• [Stated task]: Nothing but the lines from the top of the data to the line holding "m, t, o = newmat('pine_cone');" should be printed, word for word and both ends included; leave the pictures out.

• [Provided material]:
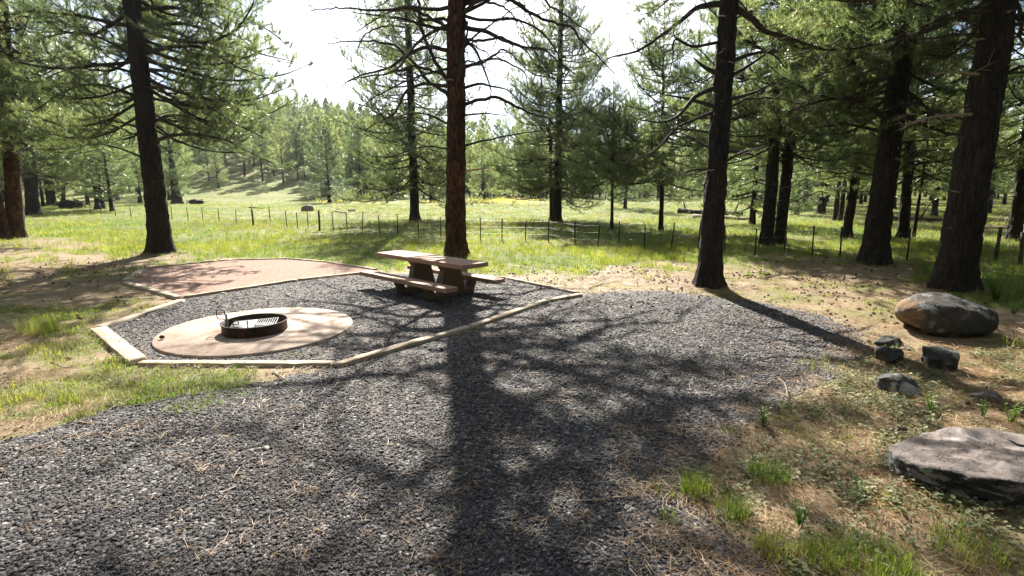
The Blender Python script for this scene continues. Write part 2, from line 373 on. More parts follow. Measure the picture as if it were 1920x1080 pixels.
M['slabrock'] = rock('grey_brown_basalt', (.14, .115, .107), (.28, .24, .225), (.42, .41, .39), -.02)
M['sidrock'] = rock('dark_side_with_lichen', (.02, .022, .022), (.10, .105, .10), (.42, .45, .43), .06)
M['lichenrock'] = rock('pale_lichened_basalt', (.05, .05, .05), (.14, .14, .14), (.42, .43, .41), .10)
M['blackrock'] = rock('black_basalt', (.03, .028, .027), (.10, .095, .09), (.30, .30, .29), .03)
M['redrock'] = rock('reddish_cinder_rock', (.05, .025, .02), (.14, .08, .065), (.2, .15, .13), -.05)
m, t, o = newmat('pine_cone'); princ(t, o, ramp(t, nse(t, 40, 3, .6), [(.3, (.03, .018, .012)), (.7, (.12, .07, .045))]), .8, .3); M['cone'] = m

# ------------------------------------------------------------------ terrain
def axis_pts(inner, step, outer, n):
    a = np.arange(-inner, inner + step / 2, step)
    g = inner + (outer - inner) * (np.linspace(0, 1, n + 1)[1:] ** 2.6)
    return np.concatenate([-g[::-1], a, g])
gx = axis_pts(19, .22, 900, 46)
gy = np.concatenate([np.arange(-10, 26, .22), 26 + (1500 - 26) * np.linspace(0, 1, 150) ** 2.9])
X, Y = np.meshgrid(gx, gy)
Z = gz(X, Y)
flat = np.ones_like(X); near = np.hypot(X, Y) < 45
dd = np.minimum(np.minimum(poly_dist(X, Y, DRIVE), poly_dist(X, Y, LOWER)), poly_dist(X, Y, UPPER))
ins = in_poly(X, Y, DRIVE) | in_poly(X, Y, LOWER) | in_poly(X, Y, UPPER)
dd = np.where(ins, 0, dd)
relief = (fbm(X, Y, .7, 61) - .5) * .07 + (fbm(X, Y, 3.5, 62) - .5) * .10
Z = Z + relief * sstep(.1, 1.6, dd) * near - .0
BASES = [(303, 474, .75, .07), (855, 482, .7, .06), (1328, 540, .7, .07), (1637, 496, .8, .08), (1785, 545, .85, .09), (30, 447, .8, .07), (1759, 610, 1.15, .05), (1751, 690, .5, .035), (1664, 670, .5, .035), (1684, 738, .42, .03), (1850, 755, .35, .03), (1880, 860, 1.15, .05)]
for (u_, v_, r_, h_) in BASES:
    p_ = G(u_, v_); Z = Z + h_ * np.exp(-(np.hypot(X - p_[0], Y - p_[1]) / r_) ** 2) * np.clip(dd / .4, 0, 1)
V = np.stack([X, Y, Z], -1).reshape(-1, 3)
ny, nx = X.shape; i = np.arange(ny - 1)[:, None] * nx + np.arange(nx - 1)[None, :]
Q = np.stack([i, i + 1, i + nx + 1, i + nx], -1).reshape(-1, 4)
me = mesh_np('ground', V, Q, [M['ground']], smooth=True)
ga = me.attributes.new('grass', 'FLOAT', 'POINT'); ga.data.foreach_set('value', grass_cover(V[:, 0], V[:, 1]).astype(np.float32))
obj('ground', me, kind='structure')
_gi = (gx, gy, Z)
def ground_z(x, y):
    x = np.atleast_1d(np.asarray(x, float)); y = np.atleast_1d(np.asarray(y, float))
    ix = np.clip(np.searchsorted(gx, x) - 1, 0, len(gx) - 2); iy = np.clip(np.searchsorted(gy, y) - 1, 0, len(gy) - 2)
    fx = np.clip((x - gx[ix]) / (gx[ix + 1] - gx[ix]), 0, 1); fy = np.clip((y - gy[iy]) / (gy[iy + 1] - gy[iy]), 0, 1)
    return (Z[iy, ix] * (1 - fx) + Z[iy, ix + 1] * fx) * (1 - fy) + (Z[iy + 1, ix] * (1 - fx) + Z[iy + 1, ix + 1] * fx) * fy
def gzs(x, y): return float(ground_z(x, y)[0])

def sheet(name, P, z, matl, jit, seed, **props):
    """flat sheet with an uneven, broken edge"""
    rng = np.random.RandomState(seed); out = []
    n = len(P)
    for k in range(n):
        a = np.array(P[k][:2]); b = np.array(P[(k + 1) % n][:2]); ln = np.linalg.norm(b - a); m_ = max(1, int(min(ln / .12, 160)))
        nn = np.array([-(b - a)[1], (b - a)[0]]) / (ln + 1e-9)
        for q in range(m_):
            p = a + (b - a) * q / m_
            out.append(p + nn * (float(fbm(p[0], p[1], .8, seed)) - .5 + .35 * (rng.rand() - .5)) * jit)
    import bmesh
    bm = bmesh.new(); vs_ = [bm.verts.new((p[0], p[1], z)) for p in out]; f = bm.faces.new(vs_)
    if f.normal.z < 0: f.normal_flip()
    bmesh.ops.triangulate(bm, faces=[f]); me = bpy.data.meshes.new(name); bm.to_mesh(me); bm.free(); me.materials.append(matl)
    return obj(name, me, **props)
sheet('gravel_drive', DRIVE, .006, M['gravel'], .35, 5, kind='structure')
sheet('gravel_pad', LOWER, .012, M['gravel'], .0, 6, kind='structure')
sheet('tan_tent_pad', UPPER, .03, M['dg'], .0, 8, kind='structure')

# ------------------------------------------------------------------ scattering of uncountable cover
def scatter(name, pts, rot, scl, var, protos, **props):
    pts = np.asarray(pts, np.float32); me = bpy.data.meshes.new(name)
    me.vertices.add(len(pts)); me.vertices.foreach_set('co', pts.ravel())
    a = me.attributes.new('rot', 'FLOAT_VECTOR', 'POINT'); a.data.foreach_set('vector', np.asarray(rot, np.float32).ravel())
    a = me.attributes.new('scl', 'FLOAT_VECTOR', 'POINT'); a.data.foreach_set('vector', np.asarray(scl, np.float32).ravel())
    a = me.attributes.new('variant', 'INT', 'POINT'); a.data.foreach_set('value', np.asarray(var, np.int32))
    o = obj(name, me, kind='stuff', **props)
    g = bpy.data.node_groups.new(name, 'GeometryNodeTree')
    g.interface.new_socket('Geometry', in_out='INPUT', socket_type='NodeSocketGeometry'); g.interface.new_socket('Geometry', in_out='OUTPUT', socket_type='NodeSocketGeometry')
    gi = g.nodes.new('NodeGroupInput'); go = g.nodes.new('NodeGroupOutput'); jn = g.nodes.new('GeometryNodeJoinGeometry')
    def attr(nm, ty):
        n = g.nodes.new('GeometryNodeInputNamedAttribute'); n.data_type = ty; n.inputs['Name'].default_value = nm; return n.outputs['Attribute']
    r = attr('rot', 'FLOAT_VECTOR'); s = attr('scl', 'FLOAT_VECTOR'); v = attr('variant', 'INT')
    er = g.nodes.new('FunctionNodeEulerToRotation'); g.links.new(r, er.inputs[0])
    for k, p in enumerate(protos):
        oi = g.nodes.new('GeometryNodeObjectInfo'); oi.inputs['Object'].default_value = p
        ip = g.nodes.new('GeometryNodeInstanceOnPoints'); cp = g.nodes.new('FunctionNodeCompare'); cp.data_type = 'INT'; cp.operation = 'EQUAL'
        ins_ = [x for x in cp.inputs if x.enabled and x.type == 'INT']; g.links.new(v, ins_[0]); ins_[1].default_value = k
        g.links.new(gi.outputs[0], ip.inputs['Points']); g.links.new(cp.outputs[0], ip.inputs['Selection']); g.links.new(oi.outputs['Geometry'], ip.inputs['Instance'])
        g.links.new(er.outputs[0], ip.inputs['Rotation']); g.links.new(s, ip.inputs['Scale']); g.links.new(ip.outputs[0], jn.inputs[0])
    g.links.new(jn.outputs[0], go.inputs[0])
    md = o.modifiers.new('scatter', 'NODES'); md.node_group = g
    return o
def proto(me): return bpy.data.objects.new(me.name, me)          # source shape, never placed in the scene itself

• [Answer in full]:
The Blender Python script for this scene continues. Write part 2, from line 373 on. More parts follow. Measure the picture as if it were 1920x1080 pixels.
M['slabrock'] = rock('grey_brown_basalt', (.14, .115, .107), (.28, .24, .225), (.42, .41, .39), -.02)
M['sidrock'] = rock('dark_side_with_lichen', (.02, .022, .022), (.10, .105, .10), (.42, .45, .43), .06)
M['lichenrock'] = rock('pale_lichened_basalt', (.05, .05, .05), (.14, .14, .14), (.42, .43, .41), .10)
M['blackrock'] = rock('black_basalt', (.03, .028, .027), (.10, .095, .09), (.30, .30, .29), .03)
M['redrock'] = rock('reddish_cinder_rock', (.05, .025, .02), (.14, .08, .065), (.2, .15, .13), -.05)
m, t, o = newmat('pine_cone'); princ(t, o, ramp(t, nse(t, 40, 3, .6), [(.3, (.03, .018, .012)), (.7, (.12, .07, .045))]), .8, .3); M['cone'] = m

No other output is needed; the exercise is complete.